De qualquer forma, aplaudir a “Nova” Marginal Tietê soa como uma atitude indefensável: com as novas pistas, temos trechos com 18 faixas, 9 de cada lado, ocupando uma área gigantesca e reforçando o isolamento do Rio Tietê, formando uma rodovia urbana bastante agressiva. Apesar do número expressivo de faixas, a Marginal Tietê não transporta nem o dobro de pessoas se comparada com uma linha de metrô robusta, com múltiplos pátios e vias auxiliares, como é o caso da Linha 3-Vermelha (Barra Funda-Itaquera), que movimenta mais de 1 milhão de pessoas em média por dia útil, na verdade, mesmo que a Marginal Tietê se aproximasse da Linha 3 em capacidade, a exigência de mais espaço é muito maior, além de perder grotescamente em eficiência energética e emissão de poluentes. Outro aspecto ruim: o dinheiro jogado fora, como apontou Horácio Figueira à Folha de S.Paulo:
“Até quem não pegava mais a marginal voltou a usar, e então já excedeu a capacidade da via”, diz Horácio Figueira, mestre em transportes pela USP. “Como você faz uma obra de R$ 2 bilhões com vida útil menor que três anos? Foi dinheiro jogado no lixo.”

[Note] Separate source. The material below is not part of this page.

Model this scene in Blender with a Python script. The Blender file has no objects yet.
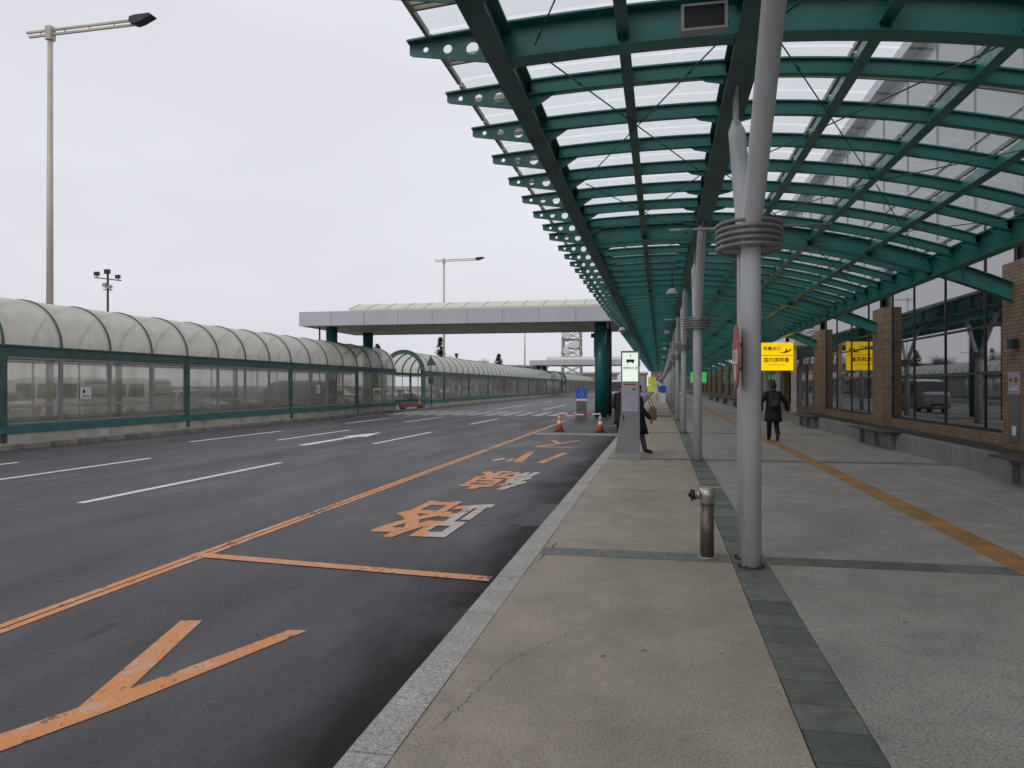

Ressalto que só no corredor ferroviário formado pelas linhas 3-Vermelha, 11-Coral e 12-Safira passam cerca de 2 milhões em média por dia útil. Mesmo se olharmos conjuntamente para vias como Radial Leste, Celso Garcia e Marginal Tietê, veremos que ficam muito longe de arranhar a supremacia do transporte sobre trilhos.
Vejamos por exemplo um fragmento extraído do Profissão Repórter do G1, oriundo do texto de 2014 intitulado “Marginais Pinheiros e Tietê abrigam os moradores de SP e suas histórias”, no qual existe uma menção da demanda da Marginal Tietê no pico noturno:
À noite, no horário de pico, 32 mil veículos passam pela marginal Tietê. Em um dia de trânsito complicado, atravessar os 47 quilômetros da marginal Tietê pode levar horas. O cantor Daniel da Conceição aceitou falar com a repórter Danielle França enquanto estava parado no trânsito. “Estou há duas horas aqui. Indo tocar em uma igreja”.

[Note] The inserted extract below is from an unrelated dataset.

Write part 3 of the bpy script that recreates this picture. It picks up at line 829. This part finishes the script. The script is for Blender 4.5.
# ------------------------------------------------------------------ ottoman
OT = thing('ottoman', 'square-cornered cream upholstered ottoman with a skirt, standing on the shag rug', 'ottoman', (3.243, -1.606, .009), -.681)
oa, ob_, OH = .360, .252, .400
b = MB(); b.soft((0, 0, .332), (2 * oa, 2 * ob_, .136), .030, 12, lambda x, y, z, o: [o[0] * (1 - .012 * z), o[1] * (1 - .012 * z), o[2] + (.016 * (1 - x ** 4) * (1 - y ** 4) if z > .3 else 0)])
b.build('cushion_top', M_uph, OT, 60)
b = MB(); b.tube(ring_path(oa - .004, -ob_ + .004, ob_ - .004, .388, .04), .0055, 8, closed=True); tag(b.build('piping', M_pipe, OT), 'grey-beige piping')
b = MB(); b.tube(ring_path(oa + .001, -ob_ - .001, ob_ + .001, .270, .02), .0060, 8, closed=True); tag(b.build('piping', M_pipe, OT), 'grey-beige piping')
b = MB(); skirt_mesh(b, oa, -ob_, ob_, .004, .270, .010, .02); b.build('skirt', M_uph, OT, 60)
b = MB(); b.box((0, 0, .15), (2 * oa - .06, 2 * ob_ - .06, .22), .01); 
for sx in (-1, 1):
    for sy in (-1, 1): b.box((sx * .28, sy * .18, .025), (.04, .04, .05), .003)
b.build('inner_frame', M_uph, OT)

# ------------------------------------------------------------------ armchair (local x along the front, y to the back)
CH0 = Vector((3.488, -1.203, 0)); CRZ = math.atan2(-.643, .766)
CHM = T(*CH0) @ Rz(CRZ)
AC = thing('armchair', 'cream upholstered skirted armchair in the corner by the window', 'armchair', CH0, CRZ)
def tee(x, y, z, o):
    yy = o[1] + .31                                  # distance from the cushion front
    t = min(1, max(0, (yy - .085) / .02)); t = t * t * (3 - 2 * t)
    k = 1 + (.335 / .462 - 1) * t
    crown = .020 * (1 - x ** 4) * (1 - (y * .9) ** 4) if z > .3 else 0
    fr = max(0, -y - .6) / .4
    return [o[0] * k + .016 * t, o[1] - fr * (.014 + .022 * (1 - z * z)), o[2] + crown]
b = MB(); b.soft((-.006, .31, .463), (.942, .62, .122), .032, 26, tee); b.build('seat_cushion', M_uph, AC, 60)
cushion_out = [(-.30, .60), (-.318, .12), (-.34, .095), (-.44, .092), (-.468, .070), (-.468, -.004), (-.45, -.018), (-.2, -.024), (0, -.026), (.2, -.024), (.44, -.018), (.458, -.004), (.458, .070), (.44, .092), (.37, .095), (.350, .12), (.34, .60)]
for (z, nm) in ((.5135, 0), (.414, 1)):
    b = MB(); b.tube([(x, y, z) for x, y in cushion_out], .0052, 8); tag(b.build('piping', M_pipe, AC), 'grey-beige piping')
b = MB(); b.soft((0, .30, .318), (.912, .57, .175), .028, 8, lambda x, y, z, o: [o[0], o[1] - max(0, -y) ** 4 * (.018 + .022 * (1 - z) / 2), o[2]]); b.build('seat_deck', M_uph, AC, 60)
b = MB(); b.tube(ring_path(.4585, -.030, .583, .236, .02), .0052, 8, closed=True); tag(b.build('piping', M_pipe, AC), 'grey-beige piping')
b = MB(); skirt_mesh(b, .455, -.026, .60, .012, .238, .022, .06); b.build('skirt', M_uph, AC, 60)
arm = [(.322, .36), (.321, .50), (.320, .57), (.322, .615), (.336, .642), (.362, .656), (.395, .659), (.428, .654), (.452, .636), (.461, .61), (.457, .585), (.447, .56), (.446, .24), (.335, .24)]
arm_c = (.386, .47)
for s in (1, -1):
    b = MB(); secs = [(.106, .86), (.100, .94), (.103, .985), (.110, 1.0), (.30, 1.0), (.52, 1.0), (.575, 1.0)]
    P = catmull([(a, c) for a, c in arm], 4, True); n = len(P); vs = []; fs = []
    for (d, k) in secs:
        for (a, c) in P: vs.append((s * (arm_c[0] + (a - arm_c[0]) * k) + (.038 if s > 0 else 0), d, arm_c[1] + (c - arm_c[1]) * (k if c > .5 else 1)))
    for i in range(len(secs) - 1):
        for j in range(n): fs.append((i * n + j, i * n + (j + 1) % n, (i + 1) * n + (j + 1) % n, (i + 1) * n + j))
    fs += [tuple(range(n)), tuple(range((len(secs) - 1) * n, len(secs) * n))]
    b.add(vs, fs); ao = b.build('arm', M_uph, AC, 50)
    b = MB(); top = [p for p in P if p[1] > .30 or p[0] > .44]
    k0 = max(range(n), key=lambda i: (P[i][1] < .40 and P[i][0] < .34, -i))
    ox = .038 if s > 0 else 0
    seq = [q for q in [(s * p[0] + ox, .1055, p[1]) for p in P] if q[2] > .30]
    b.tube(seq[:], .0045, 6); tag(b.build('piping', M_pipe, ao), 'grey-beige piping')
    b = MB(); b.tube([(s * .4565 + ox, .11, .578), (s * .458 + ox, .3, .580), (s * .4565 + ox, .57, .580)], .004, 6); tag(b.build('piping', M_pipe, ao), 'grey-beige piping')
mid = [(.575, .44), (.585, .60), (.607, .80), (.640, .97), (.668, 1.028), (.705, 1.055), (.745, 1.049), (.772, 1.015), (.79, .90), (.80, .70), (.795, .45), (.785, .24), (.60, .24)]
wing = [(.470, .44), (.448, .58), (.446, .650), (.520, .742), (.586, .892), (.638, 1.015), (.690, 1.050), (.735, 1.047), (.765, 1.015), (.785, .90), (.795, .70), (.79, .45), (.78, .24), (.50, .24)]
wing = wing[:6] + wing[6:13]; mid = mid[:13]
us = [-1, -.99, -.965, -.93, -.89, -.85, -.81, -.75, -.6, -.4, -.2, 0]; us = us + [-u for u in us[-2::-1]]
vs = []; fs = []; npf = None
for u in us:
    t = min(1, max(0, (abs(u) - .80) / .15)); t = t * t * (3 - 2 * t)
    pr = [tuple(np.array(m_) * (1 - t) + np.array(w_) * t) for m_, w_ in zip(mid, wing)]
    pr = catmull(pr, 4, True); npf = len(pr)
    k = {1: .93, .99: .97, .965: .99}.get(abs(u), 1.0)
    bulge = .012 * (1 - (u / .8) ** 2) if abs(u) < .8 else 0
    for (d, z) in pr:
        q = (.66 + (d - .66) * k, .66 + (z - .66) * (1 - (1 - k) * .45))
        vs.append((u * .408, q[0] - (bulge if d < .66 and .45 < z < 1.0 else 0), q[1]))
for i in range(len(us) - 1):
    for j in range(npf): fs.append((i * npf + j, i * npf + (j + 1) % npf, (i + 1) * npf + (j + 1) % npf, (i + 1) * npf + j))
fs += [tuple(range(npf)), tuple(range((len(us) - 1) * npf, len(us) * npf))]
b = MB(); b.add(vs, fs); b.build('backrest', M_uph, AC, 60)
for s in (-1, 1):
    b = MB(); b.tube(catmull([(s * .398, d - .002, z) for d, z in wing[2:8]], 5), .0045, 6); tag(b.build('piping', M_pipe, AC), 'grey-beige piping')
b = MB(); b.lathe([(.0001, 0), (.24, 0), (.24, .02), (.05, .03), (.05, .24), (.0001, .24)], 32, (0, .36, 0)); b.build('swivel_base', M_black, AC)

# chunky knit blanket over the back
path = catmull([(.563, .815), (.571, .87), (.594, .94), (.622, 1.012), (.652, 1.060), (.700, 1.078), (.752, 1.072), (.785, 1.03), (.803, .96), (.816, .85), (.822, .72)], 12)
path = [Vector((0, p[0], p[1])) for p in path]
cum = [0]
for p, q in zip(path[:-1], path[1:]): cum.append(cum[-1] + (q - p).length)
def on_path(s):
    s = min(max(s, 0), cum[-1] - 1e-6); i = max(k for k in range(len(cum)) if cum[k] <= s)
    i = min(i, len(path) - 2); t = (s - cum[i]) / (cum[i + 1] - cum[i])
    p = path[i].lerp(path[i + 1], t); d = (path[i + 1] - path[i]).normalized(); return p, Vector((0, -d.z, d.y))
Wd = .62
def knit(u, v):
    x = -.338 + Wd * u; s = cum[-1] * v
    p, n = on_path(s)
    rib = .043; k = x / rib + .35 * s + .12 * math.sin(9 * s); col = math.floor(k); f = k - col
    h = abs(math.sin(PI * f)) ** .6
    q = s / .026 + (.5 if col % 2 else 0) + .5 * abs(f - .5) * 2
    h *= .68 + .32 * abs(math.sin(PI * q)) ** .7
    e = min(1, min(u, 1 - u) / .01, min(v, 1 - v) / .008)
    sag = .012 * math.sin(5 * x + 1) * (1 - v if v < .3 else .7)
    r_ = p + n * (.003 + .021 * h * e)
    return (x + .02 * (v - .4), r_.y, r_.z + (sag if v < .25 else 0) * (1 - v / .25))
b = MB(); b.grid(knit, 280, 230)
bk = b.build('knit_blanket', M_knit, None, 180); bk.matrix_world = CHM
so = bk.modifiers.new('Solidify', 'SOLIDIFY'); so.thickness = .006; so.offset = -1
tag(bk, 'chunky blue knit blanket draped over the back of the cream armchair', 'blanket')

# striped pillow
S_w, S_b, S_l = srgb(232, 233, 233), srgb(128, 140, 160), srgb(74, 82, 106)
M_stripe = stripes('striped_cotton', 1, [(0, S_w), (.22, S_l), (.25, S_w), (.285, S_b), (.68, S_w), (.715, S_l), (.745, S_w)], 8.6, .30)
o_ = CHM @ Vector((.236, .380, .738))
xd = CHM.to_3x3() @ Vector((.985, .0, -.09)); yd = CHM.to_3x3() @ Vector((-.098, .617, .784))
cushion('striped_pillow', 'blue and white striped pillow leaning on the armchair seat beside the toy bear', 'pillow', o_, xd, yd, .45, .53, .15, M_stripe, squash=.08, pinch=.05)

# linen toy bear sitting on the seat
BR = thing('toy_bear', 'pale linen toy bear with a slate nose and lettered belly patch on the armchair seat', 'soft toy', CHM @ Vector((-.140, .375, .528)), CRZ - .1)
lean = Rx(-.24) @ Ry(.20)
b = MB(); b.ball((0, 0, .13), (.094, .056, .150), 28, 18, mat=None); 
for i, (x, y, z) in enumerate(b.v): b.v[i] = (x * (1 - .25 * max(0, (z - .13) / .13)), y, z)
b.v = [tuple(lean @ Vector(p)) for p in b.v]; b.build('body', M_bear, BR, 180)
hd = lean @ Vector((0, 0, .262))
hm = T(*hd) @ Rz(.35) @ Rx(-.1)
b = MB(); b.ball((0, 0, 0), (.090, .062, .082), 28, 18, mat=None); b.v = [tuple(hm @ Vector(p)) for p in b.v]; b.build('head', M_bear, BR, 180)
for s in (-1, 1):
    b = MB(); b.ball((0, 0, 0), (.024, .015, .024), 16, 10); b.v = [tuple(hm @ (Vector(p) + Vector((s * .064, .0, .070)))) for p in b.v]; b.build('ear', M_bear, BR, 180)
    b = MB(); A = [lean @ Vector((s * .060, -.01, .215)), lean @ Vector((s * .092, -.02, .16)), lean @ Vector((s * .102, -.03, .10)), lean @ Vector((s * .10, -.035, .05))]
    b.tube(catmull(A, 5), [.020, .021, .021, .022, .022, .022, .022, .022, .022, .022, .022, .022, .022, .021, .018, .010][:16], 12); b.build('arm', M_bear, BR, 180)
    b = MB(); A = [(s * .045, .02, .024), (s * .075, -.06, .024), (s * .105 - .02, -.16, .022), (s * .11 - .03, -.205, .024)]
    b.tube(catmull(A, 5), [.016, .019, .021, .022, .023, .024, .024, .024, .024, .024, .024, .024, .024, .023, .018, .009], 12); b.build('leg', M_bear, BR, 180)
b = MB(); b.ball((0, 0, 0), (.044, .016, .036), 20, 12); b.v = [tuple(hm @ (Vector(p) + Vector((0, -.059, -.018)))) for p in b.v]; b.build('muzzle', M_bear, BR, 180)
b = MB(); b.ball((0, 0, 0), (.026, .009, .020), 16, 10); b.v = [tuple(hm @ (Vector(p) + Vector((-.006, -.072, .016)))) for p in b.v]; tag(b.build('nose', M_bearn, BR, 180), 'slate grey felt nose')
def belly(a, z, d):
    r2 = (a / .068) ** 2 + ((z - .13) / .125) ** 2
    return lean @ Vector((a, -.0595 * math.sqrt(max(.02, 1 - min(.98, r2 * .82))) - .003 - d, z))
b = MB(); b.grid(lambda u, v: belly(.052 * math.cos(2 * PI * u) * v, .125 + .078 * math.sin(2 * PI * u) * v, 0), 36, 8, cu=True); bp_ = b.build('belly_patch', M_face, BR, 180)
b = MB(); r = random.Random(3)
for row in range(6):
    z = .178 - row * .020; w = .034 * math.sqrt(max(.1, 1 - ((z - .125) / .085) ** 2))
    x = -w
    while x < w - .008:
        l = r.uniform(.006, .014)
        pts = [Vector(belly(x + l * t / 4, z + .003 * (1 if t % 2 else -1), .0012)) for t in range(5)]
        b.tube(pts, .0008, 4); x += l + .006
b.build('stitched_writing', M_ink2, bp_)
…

Ora, 32 mil veículos no pico noturno? Número irrisório. Se somarmos a capacidade das linhas 3-Vermelha, 11-Coral e 12-Safira, descobriremos que juntas elas são capazes de transportar mais de 100 mil pessoas em apenas uma hora, sozinha a Linha 3-Vermelha consegue movimentar 60 mil pessoas por hora.
Conclusão
A capacidade de transporte de pessoas por hora dos automóveis é baixíssima, podendo ser inferior àquela observada em vias de fluxo intenso de pedestres, mesmo assim, eles foram priorizados, resultando numa cidade que penaliza a maior parte da população.
Faça o seguinte exercício de reflexão, usando as três perguntas abaixo:
- Por qual motivo devemos continuar priorizando o automóvel, visto que ele transporta tão pouco e sua eficiência é questionável?
- Se existe uma avenida com 10 faixas, sendo 5 faixas por sentido, por qual motivo não podemos reapropriar o espaço de algumas das faixas, inserindo uma linha de bondes ou de metrô?
- O que é mais rápido e barato, construir metrô em subterrâneo, geralmente sem aproveitar corredores viários consolidados, ou aproveitá-los, implantando sistemas leves ou pesados, em superfície ou em elevado?
Está na hora de construir uma São Paulo mais limpa e menos travada, para tanto, precisamos ter coragem de romper com paradigmas que há muito têm se mostrado obsoletos e ineficientes.